- [To do] Determine the number of lines in the data that include the word "pixels", and write only that number.

- [Dataset content]
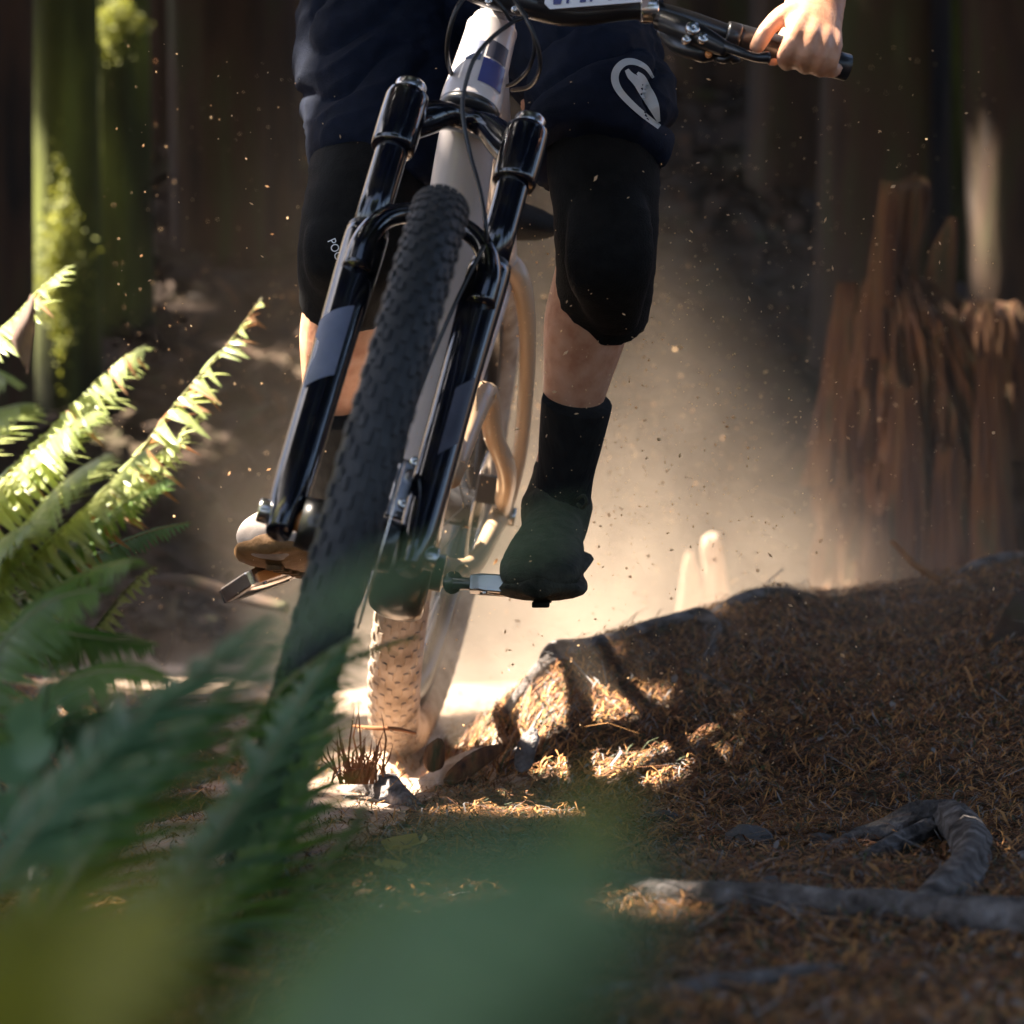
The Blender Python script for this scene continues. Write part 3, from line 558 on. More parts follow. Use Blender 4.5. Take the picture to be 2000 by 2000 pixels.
along([gp(1080, 1985, 0), gp(1180, 1960, .004), gp(1330, 1950, .006), gp(1480, 1935, .008), gp(1600, 1915, .006), gp(1720, 1895, 0)], .009, M['root'], 'tree_root',
      'dark thin root along the bottom edge of the frame', 'root', [.8, 1, 1, 1, .9, .5])
along([gp(690, 1560, -.004), gp(735, 1562, .012), gp(775, 1575, .012), gp(825, 1592, -.006)], .02, M['root'], 'tree_root', 'short smooth grey root hump in front of the sunlit rear tyre', 'root', [.7, 1.1, .9, .4])
def ridge(px): p = V((0, 0, 0)); x = np.interp(px, [800, 880, 930, 1025, 1120, 1230, 1355, 1450, 1530, 1615, 1760, 1865, 2000], RX[:13]); y = np.interp(x, RX, RY); return V((x, y, gz(x, y)))
def rg(px, up=0, dy=0): p = ridge(px); q = V((p.x, p.y + dy, gz(p.x, p.y + dy))); return q + V((0, 0, up))
along([rg(930, -.01), rg(985, .002), rg(1040, .004), rg(1090, .008), rg(1150, .003), rg(1230, .004), rg(1330, .01), rg(1370, .01, -.02), rg(1385, .004, -.1), rg(1340, -.002, -.22)], .0095, M['root'], 'tree_root', 'dark root along the crest of the mound behind the shoe', 'root', [.7, 1.0, 1.3, 1.6, 1.1, .8, 1.0, 1.3, 1.2, .5], .6)
along([rg(1375, -.004), rg(1430, .004), rg(1480, .006), rg(1540, .002), rg(1600, -.006)], .008, M['root'], 'tree_root', 'knobbly grey root hump on the crest of the mound', 'root', [.8, 1.2, 1.2, 1, .6])
along([rg(1860, -.004), rg(1910, .004), rg(1960, .004), rg(2040, .0)], .01, M['root'], 'tree_root', 'dark root hump on the mound at the right edge', 'root', [.8, 1.3, 1.2, .8])
along([gp(1320, 1310, 0), gp(1360, 1325, .006), gp(1410, 1355, .008), gp(1440, 1372, 0)], .006, M['root'], 'twig', 'pale twig lying on the face of the mound', 'twig', [.7, 1, 1, .6], .2)
along([W(1742, 1058, 4.6), W(1765, 1080, 4.58), W(1795, 1108, 4.55), W(1838, 1136, 4.53)], .0052, M['orange'] if False else M['dry'], 'twig', 'bare orange twig leaning against the foot of the broken stump', 'twig', [.8, 1, 1, 1], .1)
along([W(690, 1418, 3.9), W(730, 1422, 3.88), W(775, 1424, 3.88), W(812, 1432, 3.9)], .0028, M['needle_b'], 'twig', 'thin dark twig across the foot of the dusty rear tyre', 'twig', [.6, 1, 1, .7], .1)
# two long background twigs behind the shoe
along([W(300, 1130, 5.4), W(380, 1138, 5.3), W(470, 1165, 5.2), W(560, 1190, 5.1)], .012, M['bark'], 'branch', 'dark fallen branch on the slope behind the left shoe', 'branch', [.6, 1, 1, .8])
def stone(px, py, s, m, name, label, cat, group=None, sq=(1, .8, .62)):
    p = gp(px, py); mb = MB(); vs = []; fs = []; A, B = 12, 8
    for i in range(B + 1):
        for j in range(A):
            t = math.pi * i / B; a = 2 * math.pi * j / A; d = V((math.sin(t) * math.cos(a), math.sin(t) * math.sin(a), math.cos(t)))
            r = s * (1 + .35 * noise.noise(d * 1.4 + V((px, py, 0)) * .01)); vs.append(p + V((d.x * sq[0], d.y * sq[1], d.z * sq[2])) * r + V((0, 0, s * .25)))
    for i in range(B):
        for j in range(A): a = i * A + j; b_ = i * A + (j + 1) % A; fs.append((a, b_, b_ + A, a + A))
    return tag(mb.add(vs, fs).build(name, m, None, False), label, cat, group)
stone(1462, 1650, .026, M['stone'], 'stone', 'rounded grey stone half buried left of the root loop', 'stone')
stone(1148, 1572, .009, M['stone'], 'stone', 'tiny pale pebble on the dark soil left of two beside each other', 'stone')
stone(1118, 1572, .006, M['stone'], 'stone', 'smallest pebble just left of the tiny pale pebble', 'stone')
stone(1600, 1650, .016, M['stone'], 'stone', 'small grey stone touching the tip of the root loop', 'stone')
stone(1290, 1605, .02, M['stone'], 'stone', 'dark flat stone in the middle of the shaded ground', 'stone', None, (1.3, .8, .4))
stone(1510, 1738, .016, M['stone'], 'stone', 'pale stone in front of the rounded grey stone near the long root', 'stone')
stone(895, 1548, .024, M['soil'], 'soil_clod', 'dark clod of soil at the edge of the sunlit dirt', 'clod')
stone(1330, 1985, .012, M['dry'], 'dry_leaf', 'curled orange dry leaf at the bottom edge right of the blurred frond', 'leaf', None, (1.3, 1, .7))
stone(1450, 2000, .009, M['dry'], 'dry_leaf', 'small curled orange leaf cut by the bottom edge', 'leaf')
def flatleaf(p, s, ang, m, label):
    mb = MB(); n = 7; vs = []
    e = V((math.cos(ang), math.sin(ang), 0)); q = V((-e.y, e.x, 0))
    for i in range(n):
        t = i / (n - 1); wd = s * .42 * math.sin(math.pi * (.06 + .9 * t)) ** .8
        for k in (-1, 0, 1): vs.append(p + e * (s * (t - .5)) + q * (wd * k) + V((0, 0, .006 + s * .16 * abs(k) + .1 * s * t * t)))
    mb.add(vs, [(i * 3 + k, i * 3 + k + 1, i * 3 + k + 4, i * 3 + k + 3) for i in range(n - 1) for k in (0, 1)]); return tag(mb.build('leaf', m), label, 'leaf')
flatleaf(gp(1782, 1622), .035, .3, M['yellow'], 'small yellow leaf on the ground above the root loop')
flatleaf(gp(790, 1672), .06, 1.0, M['yellow'], 'yellow leaf on the dark soil in front of the tyres')
flatleaf(gp(762, 1712), .04, 2.1, M['yellow'], 'smaller yellow leaf just below the other yellow leaf')
flatleaf(gp(1000, 1640), .03, .4, M['dry'], 'brown dry leaf on the shaded soil in the middle')
# broken stump, right
def jagged(cx, cy, d, prof, m, name, parent, depth, seg=30, mb=None):
    """prof: rows (py, xleft, xright) in picture pixels from top to bottom at distance d."""
    mb = mb or MB(); R = cr([(a, b_, c_) for a, b_, c_ in prof], 9); vs = []; n = len(R)
    for i, (py, xl, xr) in enumerate(R):
        for k in range(seg):
            a = 2 * math.pi * k / seg; c0 = (xl + xr) / 2; hw = (xr - xl) / 2; rf = 1 + .2 * (abs(noise.noise(V((math.cos(a) * 9, math.sin(a) * 9, py * .004)))) - .25) + .22 * (abs(noise.noise(V((math.cos(a) * 21, math.sin(a) * 21, py * .008)))) - .25) + .1 * noise.noise(V((math.cos(a) * 3, math.sin(a) * 3, py * .004 + d))) + .06 * noise.noise(V((math.cos(a) * 9, math.sin(a) * 9, py * .01)))
            p = W(c0 + math.cos(a) * hw * rf, py, d); p.y += math.sin(a) * depth * rf * hw / max(hw, 60) * min(1, hw / 110) ; p.z += (.022 * noise.noise(V((math.cos(a) * 3, math.sin(a) * 3, d * 7))) + .03 * abs(noise.noise(V((math.cos(a) * 11, math.sin(a) * 11, d * 3)))) * min(1, hw / 60)) * max(0, 1 - i / 7); vs.append(p)
    fs = [(i * seg + k, i * seg + (k + 1) % seg, (i + 1) * seg + (k + 1) % seg, (i + 1) * seg + k) for i in range(n - 1) for k in range(seg)]
    fs.append(tuple(range(seg))[::-1]); return mb.add(vs, fs)
D1 = 6.0
stp = empty('tree_stump', W(1800, 1150, D1), 'tall broken rotten stump with jagged splintered top at right', 'stump')
jagged(0, 0, D1 + .1, [(560, 1690, 1830), (640, 1665, 1900), (760, 1650, 1960), (900, 1625, 2010), (1050, 1600, 2060), (1220, 1580, 2100)], M['rot'], 'x', None, .24, 150).build('trunk', M['rot'], stp, False)
for i, (pr, dd) in enumerate((([(352, 1780, 1808), (372, 1728, 1818), (420, 1715, 1812), (520, 1700, 1795), (640, 1672, 1790), (760, 1650, 1770)], .0), ([(362, 1722, 1745), (400, 1716, 1760), (520, 1698, 1752), (700, 1668, 1740)], -.07), ([(435, 1852, 1872), (470, 1828, 1874), (540, 1808, 1868), (660, 1800, 1862), (800, 1790, 1850)], -.03),
                             ([(560, 1636, 1672), (620, 1625, 1690), (760, 1600, 1700), (950, 1570, 1700)], .02), ([(602, 1880, 1990), (640, 1866, 2020), (760, 1860, 2030), (900, 1850, 2040)], -.08), ([(760, 1745, 1790), (860, 1735, 1800), (1000, 1730, 1810), (1160, 1720, 1800)], -.17), ([(880, 1830, 1880), (960, 1822, 1890), (1080, 1815, 1900), (1200, 1810, 1900)], -.17), ([(1010, 1690, 1730), (1080, 1680, 1740), (1200, 1660, 1745)], -.2), ([(700, 1910, 1950), (800, 1905, 1965), (960, 1900, 1975), (1150, 1890, 1990)], -.2))):
    jagged(0, 0, D1 + dd, pr, M['rot'], 'x', None, .07, 60).build('wood_shard', M['rot'], stp, False)
for k, (px, py, l, a, lab) in enumerate(((880, 1505, .12, .5, 'long pale bark chip lying in the sun at the end of the mound'), (925, 1492, .09, .55, 'dark brown bark chip on top of the pale chip'), (850, 1475, .045, 1.3, 'upright dark bark splinter beside the rear tyre'), (1030, 1465, .06, 1.25, 'short upright root stub at the right of the pale dirt face'))):
    p = W(px, py, 3.86 - .01 * k); e = V((math.cos(a), .2, math.sin(a))).normalized(); mb = MB(); nrm = V((-.3, -.8, .5)); q = e.cross(nrm).normalized(); rows = []
    loft([(*(p - e * l / 2), .004, .003), (*(p - e * l * .3), .012, .005), (*(p + e * l * .2), .014, .006), (*(p + e * l / 2), .003, .003)], 10, 4, q, True, mb, 0, .5)
    tag(mb.build('bark_chip', [M['pale'], M['rot'], M['rot'], M['root']][k]), lab, 'bark')
# pale sunlit stumps far behind
for (pr, lab) in (([(1052, 1372, 1405), (1075, 1368, 1412), (1118, 1372, 1418), (1200, 1360, 1430)], 'bright sunlit pale block of wood far behind, taller of two'), ([(1085, 1338, 1355), (1100, 1334, 1360), (1130, 1328, 1368), (1200, 1320, 1372)], 'bright sunlit pale lump far behind, shorter of two')):
    tag(jagged(0, 0, 6.3, pr, M['pale'], 'x', None, .04, 14).build('wood_block', M['pale']), lab, 'wood')
along([W(1962, 1345, 4.28), W(2040, 1330, 4.4), W(2200, 1310, 4.65)], .1, M['bark'], 'log', 'dark log end sticking out of the mound at the right edge', 'log', [.75, 1, 1])  # dark lump stands in for a shadowed hollow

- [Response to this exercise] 2